Classical theory
The classical theory on corporate responsibility argues that the stockholders of a company are the main concern for the managers. It argues that the managers should not be bound by any legal rules to give moral, social, or economic considerations to the workers.
The managers are not at liberty to act in ways other than those that are aimed at increasing the shareholder’s value. Basically, to act in any other way would amount to infringement of the permissible, ethical, and fiduciary responsibilities. Business, according to them, is an economic institution motivated by profit and its only responsibility to society provision of goods and services in order to maximize the profits hence increasing the share value.
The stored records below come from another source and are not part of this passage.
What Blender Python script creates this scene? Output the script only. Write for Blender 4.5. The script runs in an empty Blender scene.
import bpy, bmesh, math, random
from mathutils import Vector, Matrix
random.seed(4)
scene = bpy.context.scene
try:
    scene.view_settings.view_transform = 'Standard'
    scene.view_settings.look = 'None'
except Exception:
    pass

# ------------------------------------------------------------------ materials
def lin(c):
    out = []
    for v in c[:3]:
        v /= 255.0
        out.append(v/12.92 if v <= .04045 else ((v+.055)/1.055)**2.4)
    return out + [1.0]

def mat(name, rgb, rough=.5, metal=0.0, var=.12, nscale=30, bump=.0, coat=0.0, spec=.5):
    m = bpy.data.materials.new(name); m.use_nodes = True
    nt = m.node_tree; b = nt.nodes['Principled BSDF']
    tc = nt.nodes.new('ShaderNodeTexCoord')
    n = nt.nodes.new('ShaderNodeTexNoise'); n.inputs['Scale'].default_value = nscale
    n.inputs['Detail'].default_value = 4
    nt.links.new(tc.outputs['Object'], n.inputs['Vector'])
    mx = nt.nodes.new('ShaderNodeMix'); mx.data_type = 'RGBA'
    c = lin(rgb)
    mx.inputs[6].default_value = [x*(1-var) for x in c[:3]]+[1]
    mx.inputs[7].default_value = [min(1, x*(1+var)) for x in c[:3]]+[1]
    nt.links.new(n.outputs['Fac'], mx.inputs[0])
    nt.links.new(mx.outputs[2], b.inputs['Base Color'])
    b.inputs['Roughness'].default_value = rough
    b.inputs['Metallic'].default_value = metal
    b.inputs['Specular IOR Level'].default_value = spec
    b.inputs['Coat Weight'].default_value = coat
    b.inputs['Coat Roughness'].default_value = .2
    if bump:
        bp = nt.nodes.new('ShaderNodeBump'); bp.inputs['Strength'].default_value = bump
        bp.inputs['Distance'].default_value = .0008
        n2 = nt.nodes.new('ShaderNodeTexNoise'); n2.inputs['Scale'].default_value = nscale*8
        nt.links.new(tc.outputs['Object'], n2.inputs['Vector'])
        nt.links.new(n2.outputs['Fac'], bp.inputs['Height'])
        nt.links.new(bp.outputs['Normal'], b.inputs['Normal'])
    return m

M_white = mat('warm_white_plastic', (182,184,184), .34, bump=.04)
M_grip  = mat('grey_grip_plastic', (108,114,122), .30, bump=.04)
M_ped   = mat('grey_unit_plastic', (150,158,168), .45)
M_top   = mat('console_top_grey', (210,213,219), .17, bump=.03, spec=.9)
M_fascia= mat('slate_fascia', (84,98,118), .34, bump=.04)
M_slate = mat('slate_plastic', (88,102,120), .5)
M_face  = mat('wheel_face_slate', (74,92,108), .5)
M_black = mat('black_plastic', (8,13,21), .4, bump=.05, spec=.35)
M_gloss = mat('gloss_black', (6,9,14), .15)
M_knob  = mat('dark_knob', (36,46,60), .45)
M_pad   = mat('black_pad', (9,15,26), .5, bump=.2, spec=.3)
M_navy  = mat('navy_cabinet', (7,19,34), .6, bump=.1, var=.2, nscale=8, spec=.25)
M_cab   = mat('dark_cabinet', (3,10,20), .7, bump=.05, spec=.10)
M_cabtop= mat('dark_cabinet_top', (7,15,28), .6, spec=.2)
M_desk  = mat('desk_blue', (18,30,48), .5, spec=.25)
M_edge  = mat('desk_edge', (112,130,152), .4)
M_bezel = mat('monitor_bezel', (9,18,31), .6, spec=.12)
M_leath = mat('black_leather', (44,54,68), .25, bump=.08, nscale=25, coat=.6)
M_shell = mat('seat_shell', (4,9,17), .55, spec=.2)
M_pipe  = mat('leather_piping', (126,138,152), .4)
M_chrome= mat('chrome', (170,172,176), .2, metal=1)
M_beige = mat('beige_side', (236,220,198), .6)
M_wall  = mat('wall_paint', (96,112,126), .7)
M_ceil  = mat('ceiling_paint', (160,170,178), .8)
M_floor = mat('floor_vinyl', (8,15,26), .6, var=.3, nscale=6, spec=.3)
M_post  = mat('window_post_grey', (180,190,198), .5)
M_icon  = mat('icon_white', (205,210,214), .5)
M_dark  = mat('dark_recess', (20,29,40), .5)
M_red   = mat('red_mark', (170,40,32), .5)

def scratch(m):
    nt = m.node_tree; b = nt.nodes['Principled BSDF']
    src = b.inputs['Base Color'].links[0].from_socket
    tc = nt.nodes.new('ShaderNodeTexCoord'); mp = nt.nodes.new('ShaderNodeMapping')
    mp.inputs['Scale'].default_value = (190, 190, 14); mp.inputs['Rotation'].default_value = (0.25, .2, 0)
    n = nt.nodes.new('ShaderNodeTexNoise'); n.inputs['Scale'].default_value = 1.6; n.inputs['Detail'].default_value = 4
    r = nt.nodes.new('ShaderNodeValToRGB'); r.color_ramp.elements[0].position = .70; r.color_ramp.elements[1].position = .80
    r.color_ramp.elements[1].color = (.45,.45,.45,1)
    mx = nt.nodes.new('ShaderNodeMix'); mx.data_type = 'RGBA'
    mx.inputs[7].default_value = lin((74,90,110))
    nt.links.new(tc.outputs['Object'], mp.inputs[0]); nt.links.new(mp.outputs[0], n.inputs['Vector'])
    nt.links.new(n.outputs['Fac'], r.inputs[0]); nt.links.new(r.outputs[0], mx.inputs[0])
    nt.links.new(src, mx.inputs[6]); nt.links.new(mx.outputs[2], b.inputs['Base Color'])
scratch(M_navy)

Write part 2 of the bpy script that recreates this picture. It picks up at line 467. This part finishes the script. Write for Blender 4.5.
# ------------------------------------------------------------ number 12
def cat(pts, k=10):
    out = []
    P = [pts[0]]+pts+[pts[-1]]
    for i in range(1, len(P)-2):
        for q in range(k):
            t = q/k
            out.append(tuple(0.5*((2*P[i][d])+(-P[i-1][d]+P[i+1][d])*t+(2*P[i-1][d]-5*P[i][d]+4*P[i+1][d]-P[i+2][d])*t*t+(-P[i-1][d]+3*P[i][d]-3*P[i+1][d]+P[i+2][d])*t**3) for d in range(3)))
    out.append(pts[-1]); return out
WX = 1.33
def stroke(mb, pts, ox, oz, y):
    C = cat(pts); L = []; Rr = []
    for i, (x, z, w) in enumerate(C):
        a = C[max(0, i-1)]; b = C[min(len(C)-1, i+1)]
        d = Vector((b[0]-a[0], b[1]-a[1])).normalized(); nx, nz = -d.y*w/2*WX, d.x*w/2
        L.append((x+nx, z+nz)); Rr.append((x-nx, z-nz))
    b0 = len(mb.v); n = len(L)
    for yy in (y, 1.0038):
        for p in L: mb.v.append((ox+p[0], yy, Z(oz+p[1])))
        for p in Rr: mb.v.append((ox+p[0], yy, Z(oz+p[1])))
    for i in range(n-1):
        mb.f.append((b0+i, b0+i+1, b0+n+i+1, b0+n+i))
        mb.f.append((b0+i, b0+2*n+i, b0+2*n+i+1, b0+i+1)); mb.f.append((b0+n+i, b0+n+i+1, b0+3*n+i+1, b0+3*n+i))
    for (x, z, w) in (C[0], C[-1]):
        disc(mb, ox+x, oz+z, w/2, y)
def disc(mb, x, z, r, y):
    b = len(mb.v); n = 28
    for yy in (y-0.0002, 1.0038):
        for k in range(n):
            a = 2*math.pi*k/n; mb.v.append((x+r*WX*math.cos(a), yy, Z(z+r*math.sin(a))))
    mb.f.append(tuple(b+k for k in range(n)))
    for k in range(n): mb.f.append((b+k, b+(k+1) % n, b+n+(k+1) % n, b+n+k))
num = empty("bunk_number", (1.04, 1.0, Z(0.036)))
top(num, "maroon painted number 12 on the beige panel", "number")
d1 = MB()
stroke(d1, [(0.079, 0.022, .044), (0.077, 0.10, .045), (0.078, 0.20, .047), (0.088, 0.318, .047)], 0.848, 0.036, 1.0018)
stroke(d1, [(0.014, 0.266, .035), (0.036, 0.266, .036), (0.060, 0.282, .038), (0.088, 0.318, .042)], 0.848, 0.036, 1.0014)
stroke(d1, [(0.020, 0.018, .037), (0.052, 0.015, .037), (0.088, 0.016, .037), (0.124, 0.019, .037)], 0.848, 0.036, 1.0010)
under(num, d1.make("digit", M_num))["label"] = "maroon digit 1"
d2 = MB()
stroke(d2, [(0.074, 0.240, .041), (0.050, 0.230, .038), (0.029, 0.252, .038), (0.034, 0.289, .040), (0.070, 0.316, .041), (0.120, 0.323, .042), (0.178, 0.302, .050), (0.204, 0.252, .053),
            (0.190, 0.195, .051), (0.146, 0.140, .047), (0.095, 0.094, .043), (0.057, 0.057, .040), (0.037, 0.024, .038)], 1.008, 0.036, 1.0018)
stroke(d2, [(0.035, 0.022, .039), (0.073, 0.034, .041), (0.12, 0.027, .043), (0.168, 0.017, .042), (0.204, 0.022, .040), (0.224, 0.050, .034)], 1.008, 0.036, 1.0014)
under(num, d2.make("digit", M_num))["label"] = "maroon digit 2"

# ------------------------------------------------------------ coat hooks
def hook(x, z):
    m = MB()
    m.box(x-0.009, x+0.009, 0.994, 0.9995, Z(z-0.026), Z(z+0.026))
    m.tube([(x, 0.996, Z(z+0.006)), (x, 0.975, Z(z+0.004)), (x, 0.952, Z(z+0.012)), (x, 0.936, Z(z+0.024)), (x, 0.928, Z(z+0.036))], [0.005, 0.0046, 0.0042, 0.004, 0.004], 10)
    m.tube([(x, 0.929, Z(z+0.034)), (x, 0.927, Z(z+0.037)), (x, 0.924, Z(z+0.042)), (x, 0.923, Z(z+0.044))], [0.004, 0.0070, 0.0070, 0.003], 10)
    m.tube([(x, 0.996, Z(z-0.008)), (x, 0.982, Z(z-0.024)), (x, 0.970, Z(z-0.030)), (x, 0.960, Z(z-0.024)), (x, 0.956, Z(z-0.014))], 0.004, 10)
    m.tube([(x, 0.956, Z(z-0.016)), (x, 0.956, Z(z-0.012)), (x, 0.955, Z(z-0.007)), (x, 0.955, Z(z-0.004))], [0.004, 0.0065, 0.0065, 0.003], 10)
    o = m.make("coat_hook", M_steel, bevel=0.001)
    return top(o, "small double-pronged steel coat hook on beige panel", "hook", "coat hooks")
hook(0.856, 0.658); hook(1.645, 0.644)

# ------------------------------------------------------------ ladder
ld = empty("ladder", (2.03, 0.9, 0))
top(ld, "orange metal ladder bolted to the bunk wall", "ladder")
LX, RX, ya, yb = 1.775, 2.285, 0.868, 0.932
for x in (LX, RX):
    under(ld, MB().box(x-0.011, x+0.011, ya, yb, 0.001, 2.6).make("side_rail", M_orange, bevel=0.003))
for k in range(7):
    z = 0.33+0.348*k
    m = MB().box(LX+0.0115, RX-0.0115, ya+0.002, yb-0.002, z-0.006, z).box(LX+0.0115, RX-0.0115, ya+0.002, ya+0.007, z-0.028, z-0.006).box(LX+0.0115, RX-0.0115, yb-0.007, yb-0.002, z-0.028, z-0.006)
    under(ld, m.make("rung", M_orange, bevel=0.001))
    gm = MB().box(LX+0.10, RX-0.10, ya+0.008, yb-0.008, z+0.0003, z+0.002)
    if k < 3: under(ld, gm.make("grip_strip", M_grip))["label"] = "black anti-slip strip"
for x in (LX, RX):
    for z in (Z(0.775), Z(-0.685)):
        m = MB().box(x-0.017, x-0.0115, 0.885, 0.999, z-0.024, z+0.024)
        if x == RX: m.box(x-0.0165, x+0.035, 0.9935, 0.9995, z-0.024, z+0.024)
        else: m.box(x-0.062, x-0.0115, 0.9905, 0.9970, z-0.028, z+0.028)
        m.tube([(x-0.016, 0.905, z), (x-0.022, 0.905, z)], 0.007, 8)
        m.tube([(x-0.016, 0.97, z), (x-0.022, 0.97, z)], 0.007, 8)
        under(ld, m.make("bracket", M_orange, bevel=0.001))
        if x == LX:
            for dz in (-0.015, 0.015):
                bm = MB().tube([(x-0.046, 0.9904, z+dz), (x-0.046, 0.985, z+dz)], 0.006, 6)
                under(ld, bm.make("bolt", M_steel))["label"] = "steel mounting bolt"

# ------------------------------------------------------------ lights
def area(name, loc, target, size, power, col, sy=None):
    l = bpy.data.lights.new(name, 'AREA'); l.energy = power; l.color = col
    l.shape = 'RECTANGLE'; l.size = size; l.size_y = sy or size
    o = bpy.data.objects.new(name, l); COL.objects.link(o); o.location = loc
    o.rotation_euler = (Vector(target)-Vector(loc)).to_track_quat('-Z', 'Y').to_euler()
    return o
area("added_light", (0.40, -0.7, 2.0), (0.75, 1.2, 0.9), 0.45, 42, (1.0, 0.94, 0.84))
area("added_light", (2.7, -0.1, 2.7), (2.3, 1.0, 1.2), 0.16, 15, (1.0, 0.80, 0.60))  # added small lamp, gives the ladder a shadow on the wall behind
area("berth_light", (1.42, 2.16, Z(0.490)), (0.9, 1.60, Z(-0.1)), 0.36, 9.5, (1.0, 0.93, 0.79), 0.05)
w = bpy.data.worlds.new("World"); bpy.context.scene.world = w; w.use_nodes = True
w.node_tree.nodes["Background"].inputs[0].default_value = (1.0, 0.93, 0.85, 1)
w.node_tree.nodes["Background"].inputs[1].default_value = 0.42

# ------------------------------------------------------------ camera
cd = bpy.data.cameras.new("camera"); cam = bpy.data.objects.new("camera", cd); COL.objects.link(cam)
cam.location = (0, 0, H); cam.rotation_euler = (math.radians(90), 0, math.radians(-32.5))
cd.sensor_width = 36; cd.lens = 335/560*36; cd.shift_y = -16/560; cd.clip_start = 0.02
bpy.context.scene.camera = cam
This method has a high initial profit margin due to the lowered costs. The lower set of moral standards leads to unethical practices, and the employees tend to be not well motivated since they feel that the organization does not care about them.
The socioeconomic theory
The socioeconomic view, on the other hand, sees the business as an institution that is a part of the larger society and has responsibilities to the society; so it is not only interested in the maximization of profits and improvement of the value of the shareholders stock. This is where the management is concerned about the impact of its decisions on society in general. By doing this, the enterprise builds a further secure atmosphere for continuing profitability and averts increased government interference in the business activities.
This model is limited by forcing the organization to take responsibility for problems that affect the society and not the organization, misuse of the firm’s resources, and taking responsibilities for other sectors such as the government. Many objectives act to confuse the decision-making process, considering the stakeholders not present like the future generations and the mute ones like the environment is sometimes overlooked.